The music bubbles like a jacuzzi, a sax soothes and Joe goes stream-of-unconsciousness, channeling Tom Waits (‘ Tonight the sailor boys have hit Shanghai/The kick-out traffic goes creaking by’) and name-dropping heroes and friends: Bo Diddley, Joe Ely, Buddy Holly, some gibberish about Errol Flynn. There are few times you can say this about The Clash’s music but it’s genuinely lovely. Up In Heaven (Not Only Here) I’ve agonised over this more than anything else. To put in Up In Heaven (Not Only Here) I’ve kept out the much-loved Somebody Got Murdered, The Call-Up (the second-worst Clash single after Hitsville UK but still a decent track with a great sentiment) and a couple of other semi-decent tunes like The Rebel Waltz and The Sound Of The Sinners that could pad the album out if you wanted a CD-length version. ( Somebody Got Murdered is probably the most controversial omission. The lyrics are trite and the tune is shite.) Up In Heaven is another rare rock song and, like Somebody Got Murdered, it’s another state-of-the-nation song sung by Mick Jones, this time about living in a tower block. (Like the one, maybe, that Mick was raised in by his grandmother, overlooking the Westway.) Place it with Corner Soul, Let’s Go Crazy and Something About England and suddenly you have a Sandinista!

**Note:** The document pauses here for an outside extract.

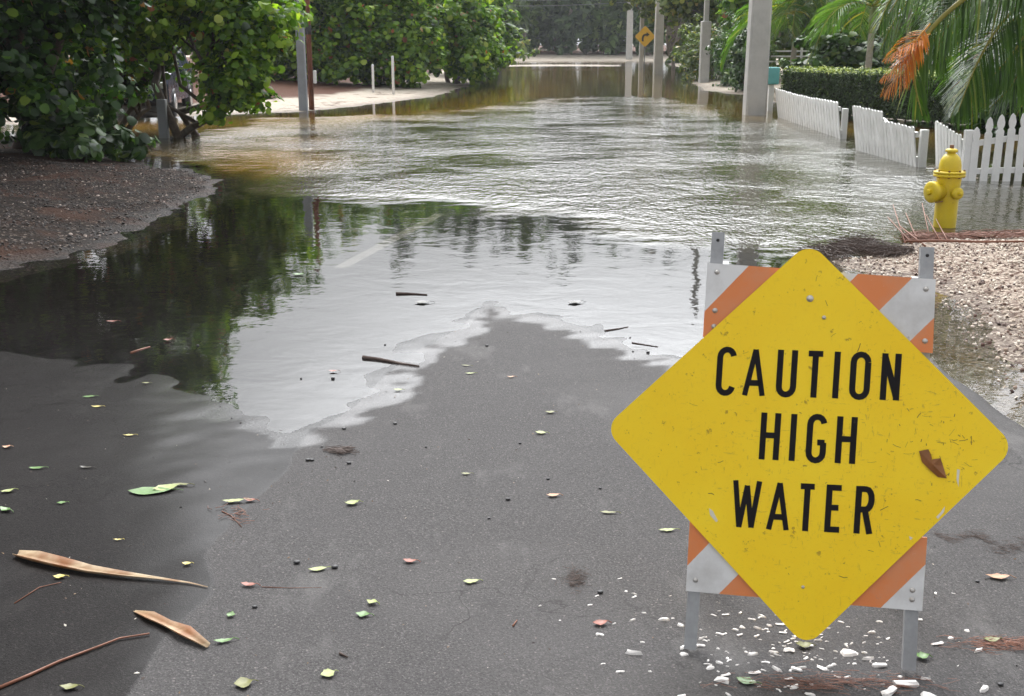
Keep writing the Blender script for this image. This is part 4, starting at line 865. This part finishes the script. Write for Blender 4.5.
    for i, pts in enumerate([[(957, 469), (960, 470), (959, 477), (958.5, 487), (956.5, 480)], [(940, 513), (945, 506), (944, 512), (938, 519), (936, 517)], [(709, 508), (713, 511), (718, 521), (716, 522), (710, 515)], [(909, 536), (913, 538), (910, 540)]]):
        mb = MB(); mb.prism([pl(x, y, .0206) for x, y in pts], .0205, .0209+i*.0001, M); mb.build('paint_chip', M_FL, sp)
    mb = MB(); r = random.Random(77)
    for i in range(95):
        if i < 45: x, y = r.gauss(935, 32), r.gauss(445, 28)
        else: x, y = r.uniform(640, 980), r.uniform(270, 620)
        if abs(x-809)+abs(y-446)*1.0 > 182: continue
        a = r.uniform(0, 6.28); l = r.choice([2, 3, 4, 6, 9]); p0 = pl(x, y, .0206); p1 = pl(x+math.cos(a)*l*.6, y+math.sin(a)*l*.6+r.uniform(-1, 1), .0206); p2 = pl(x+math.cos(a)*l, y+math.sin(a)*l, .0206)
        if (Vector(p0)-Vector(p2)).length < .002: continue
        ribbon(mb, [p0, p1, p2], r.uniform(.0007, .0022), .02055, .02062+i*.000001, M)
    sp.data.materials.append(worn('scuff_mark', (.22, .13, .02), (.08, .05, .01), .7, 60, .8)); bm = bmesh.new(); bm.from_mesh(sp.data); vv_ = [bm.verts.new(q_) for q_ in mb.v]
    for f_ in mb.f: bm.faces.new([vv_[i] for i in f_]).material_index = 1
    bm.to_mesh(sp.data); bm.free()
    # moss and litter at the right foot are separate things
    return O, U, V, N
BO = barricade()

# ------------------------------------------------------------------ litter
def leafthing(px_, py_, L_, W_, ang, col, label, curl=.15, stem=True, name='fallen_leaf', cat='leaf', shape='oval', z=None):
    p = G(px_, py_); zz = zsurf(p.x, p.y) if z is None else z; r = random.Random(px_*7+py_)
    n = 7; vs = []; fs = []
    for i in range(n+1):
        t = i/n; w = math.sin(math.pi*min(1, max(0, t)))**(.7 if shape == 'round' else 1.0)*W_/2*(1+r.uniform(-.28, .2)); w = max(w, .0008)
        zc = .004+curl*L_*(abs(t-.5)*2)**2*.5+r.uniform(0, .002); x = (t-.5)*L_
        vs += [(x, -w, zc+curl*w*.8), (x, -w*.35, zc+.0015), (x, w*.35, zc), (x, w, zc+curl*w*.7)]
    for i in range(n):
        for j in range(3): fs.append((i*4+j, i*4+j+1, i*4+5+j, i*4+4+j))
    mb = MB(); mb.add(vs, fs, True)
    if stem: mb.tube([(L_*.5, 0, .006+curl*L_*.5), (L_*.66, .004, .006), (L_*.78, .0, .004)], .0013, 4)
    o = mb.build(name, LM[col], None, (p.x, p.y, zz)); o.rotation_euler = (0, 0, R(ang)); tag(o, label, cat); return o
LM = {'green': worn('fresh_green_leaf', (.075, .17, .025), (.04, .09, .02), .4, 40, .5), 'pale': worn('pale_yellow_green_leaf', (.27, .31, .10), (.15, .18, .05), .5, 40, .5), 'red': worn('red_brown_leaf', (.24, .065, .035), (.12, .04, .025), .5, 40, .6),
      'tan': worn('tan_leaf', (.42, .24, .14), (.26, .13, .08), .6, 40, .6), 'olive': worn('olive_leaf', (.14, .14, .03), (.07, .07, .02), .5, 40, .6), 'dark': worn('dark_wet_leaf', (.035, .03, .018), (.015, .012, .01), .35, 40, .6), 'yellow': worn('yellow_leaf', (.42, .35, .08), (.26, .20, .05), .5, 40, .5)}
LV = [(150, 494, .16, .085, 5, 'green', 'largest green leaf lying left of centre on the wet asphalt', .05), (166, 491, .10, .07, 25, 'pale', 'pale green leaf resting against the largest green leaf', .12), (181, 487, .07, .025, -5, 'olive', 'thin olive leaf just right of the largest green leaf', .1),
      (86, 470, .055, .022, -12, 'dark', 'narrow dark leaf above and left of the largest green leaf', .1), (37, 471, .06, .028, 4, 'green', 'narrow green leaf near the left edge above the palm sheath', .08), (129, 437, .05, .02, 2, 'yellow', 'thin yellow leaf straight above the largest green leaf', .06), (89, 398, .06, .03, 8, 'green', 'small green leaf floating below the brown bank', .06), (97, 408, .05, .022, 0, 'yellow', 'small yellowish leaf just below a green leaf on the dark water', .06),
      (62, 506, .035, .022, 5, 'green', 'tiny green leaf left of the largest green leaf', .1), (8, 495, .05, .026, 30, 'pale', 'pale leaf at the left edge, upper of two', .2), (6, 514, .055, .028, -30, 'green', 'curled green leaf at the left edge, lower of two', .3), (7, 450, .035, .03, 10, 'tan', 'orange brown leaf at the left edge', .25),
      (234, 504, .085, .03, 10, 'pale', 'long pale leaf with the red tip beside small twigs', .12), (250, 503, .05, .028, -15, 'red', 'reddish leaf beside the long pale leaf', .2), (168, 341, .055, .04, 30, 'red', 'red leaf standing on the dark wet road', .35), (146, 384, .04, .02, 0, 'olive', 'small olive leaf left in the dark reflection', .1), (112, 322, .07, .03, 5, 'red', 'reddish leaf floating near the brown bank', .1),
      (352, 507, .055, .04, 20, 'pale', 'pale green crumpled leaf in the middle of the road', .3), (541, 436, .05, .035, -10, 'pale', 'pale green leaf left of the sign, upper middle of the road', .2), (553, 500, .05, .03, 5, 'tan', 'tan leaf left of the yellow diamond', .25), (608, 517, .06, .022, -8, 'olive', 'thin olive leaf near the left point of the diamond', .1), (550, 415, .045, .03, 5, 'olive', 'olive leaf near the puddle, left of the diamond', .2),
      (318, 574, .06, .034, 14, 'pale', 'pale oval leaf in the middle foreground', .1), (410, 566, .045, .03, -6, 'red', 'rust coloured leaf in the middle foreground', .25), (471, 587, .05, .03, 10, 'pale', 'pale green leaf right of the rust coloured one', .15), (372, 608, .035, .03, -25, 'pale', 'small cupped pale leaf, upper of the two in the foreground', .35), (363, 620, .045, .035, -10, 'green', 'small green scrap below the cupped pale leaf', .2), (328, 681, .04, .045, 30, 'pale', 'pale leaf at the bottom edge', .15),
      (231, 621, .03, .024, 80, 'green', 'tiny bright green leaf right of the short palm sheath', .3), (224, 647, .055, .022, 15, 'green', 'thin green leaf at the tip of the short palm sheath', .2), (187, 568, .03, .025, 0, 'yellow', 'tiny yellow scrap below the long palm sheath tip', .2), (60, 582, .04, .03, 0, 'yellow', 'yellow leaf below the long palm sheath', .15), (249, 590, .05, .026, -8, 'red', 'pinkish leaf with a thin stem right of the long palm sheath', .25),
      (118, 544, .03, .012, 0, 'yellow', 'sliver of yellow leaf above the long palm sheath', .1), (244, 691, .05, .05, 20, 'olive', 'olive leaf cut by the bottom edge of the picture', .2), (70, 694, .05, .03, 0, 'olive', 'olive scrap at the bottom left edge', .2), (667, 535, .06, .024, 4, 'pale', 'pale thin leaf left of the barricade', .08), (746, 688, .055, .035, -25, 'green', 'bright green leaf among the white chips below the sign', .1), (803, 652, .045, .035, 0, 'olive', 'olive leaf directly under the lowest point of the diamond', .3),
      (921, 663, .04, .035, 0, 'green', 'green mossy leaf at the right foot of the barricade', .4), (997, 581, .075, .04, -4, 'tan', 'large tan leaf on the asphalt right of the barricade', .2), (991, 645, .05, .03, 4, 'olive', 'olive leaf on the needle litter right of the barricade', .2), (600, 630, .045, .035, 10, 'red', 'dark red leaf under a white chip left of the barricade', .3),
      (575, 303, .10, .09, 20, 'dark', 'dark curled leaf lying in the shallow bright puddle', .12), (422, 303, .11, .08, 10, 'dark', 'dark leaf at the puddle edge below the short black stick', .1), (470, 375, .05, .02, 5, 'pale', 'small pale leaf on the dry point of asphalt', .1), (466, 367, .05, .02, -15, 'olive', 'small olive leaf on the dry point beside a pale one', .1), (511, 379, .04, .02, 5, 'tan', 'small tan leaf right of the dry asphalt point', .2),
      (398, 391, .045, .03, 0, 'pale', 'pale leaf just below the thick dark twig', .2), (466, 477, .04, .02, 0, 'olive', 'faint olive leaf in the middle of the road', .1), (333, 372, .05, .025, 0, 'red', 'orange red leaf left of the thick dark twig', .25), (298, 275, .09, .07, 0, 'green', 'green leaf floating in the pole reflection', .15), (926, 268, .12, .06, 10, 'olive', 'olive leaf on the shell gravel beside the right upright', .3), (983, 240, .2, .09, 5, 'olive', 'yellowish leaf on the shell gravel behind the palm stalk', .3), (921, 188, .001, .001, 0, 'dark', '', .1)]
for a in LV:
    if a[6]: leafthing(a[0], a[1], a[2], a[3], a[4], a[5], a[6], a[7])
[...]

Full of British social commentary. The Street Parade It’s not a reggae song exactly but The Street Parade’s dream-like evocation of carnival echoes with the influence of dub, guitars chiming endlessly like steel drums (before real steel drums bring the song to a close). The critics carped on about The Clash’s sloganeering and politicking and overlooked the band’s experimental side. Is The Clash in playful and artful mode, indulging themselves, fucking with the format, using the studio as an instrument. The music press let you get away with that sort of thing if you’re Brian Wilson or Lee Perry – but not if you’re some pasty-faced oiks from London.
Then, it seems, you’re just a bunch of wankers. Washington Bullets The track that gives the album its title, Washington Bullets is an extraordinary song and a fitting end to our 48 minute version.